Le dernier film de feu Mike Hodges, c'est l'association surprenante entre de belles idées de mise en scène et d'ambiances néo-noir et une sous-écriture assez navrante à de trop nombreuses charnières scénaristiques. C'est du gâchis, de jouer sur des clichés mal maîtrisés à des moments trop importants. Direct, l'image du personnage vivant reclus dans les bois déballe sa lourdeur, avec tous les clichés qui s'amoncellent autour — il travaille dans la forêt, il vit dans son van, il est taiseux, etc. On ne peut pas dire que beaucoup d 'efforts aient été consentis pour rendre pertinente la transition du retour à la ville. Pourtant l'idée derrière le film qui joue beaucoup avec ce qui n'est pas dit, les raisons qui ont poussé Clive Owen à partir loin de sa vie passée dans la mafia londonienne, est séduisante, au même titre que l'ambiance très originale, je trouve, qui règne dans cette capitale britannique plus pouilleuse que jamais. L'absence d'information crée le désir de découvrir le pourquoi, et ça fonctionne pas mal.

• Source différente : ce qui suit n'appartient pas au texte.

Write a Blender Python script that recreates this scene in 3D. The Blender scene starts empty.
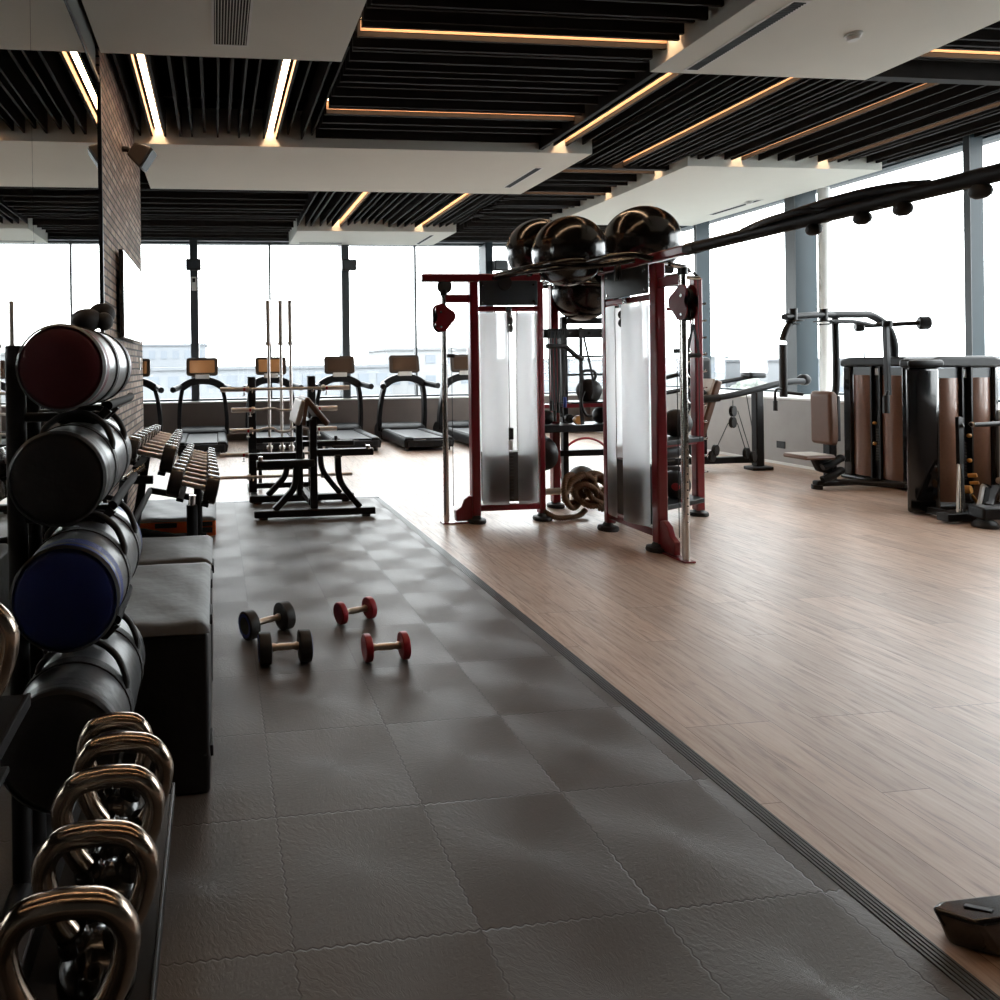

Mais il aurait fallu d'une part plus de soin dans l'écriture de quelques personnages-clés, et d'autre part beaucoup plus de clarté dans les différents arcs narratifs qui se télescopent — il y a la mafia qui n'apprécie pas des masses de voir Owen revenir en ville et cet homme interprété par Malcolm McDowell ayant commis un viol sur le frère du héros (Jonathan Rhys-Meyers, pas beaucoup vu depuis "Match Point" qui sortira deux ans plus tard), et qui donner au film sa séquence la plus ahurissante, lorsqu'il révèlera les raisons de son geste. Grand moment pour une grand ratage.
Amusant aussi de voir le parallèle se confirmer avec son premier coup d'éclat, "Get Carter", retour d'un homme dans sa ville natale sur la piste du mystère qui entoure la mort de son frère. Assez minimaliste, et c'est une forme d'épure qui sied bien à l'ambiance, avec cette nervosité dangereuse qui maintient une certaine tension sans rechercher l'esbroufe. Il y avait dans cette tonalité crue un vrai potentiel pour montrer une plongée dans l'horreur en guise de retour aux sources, avec des personnages qui auraient gagné à être développés comme par exemple celui de Charlotte Rampling.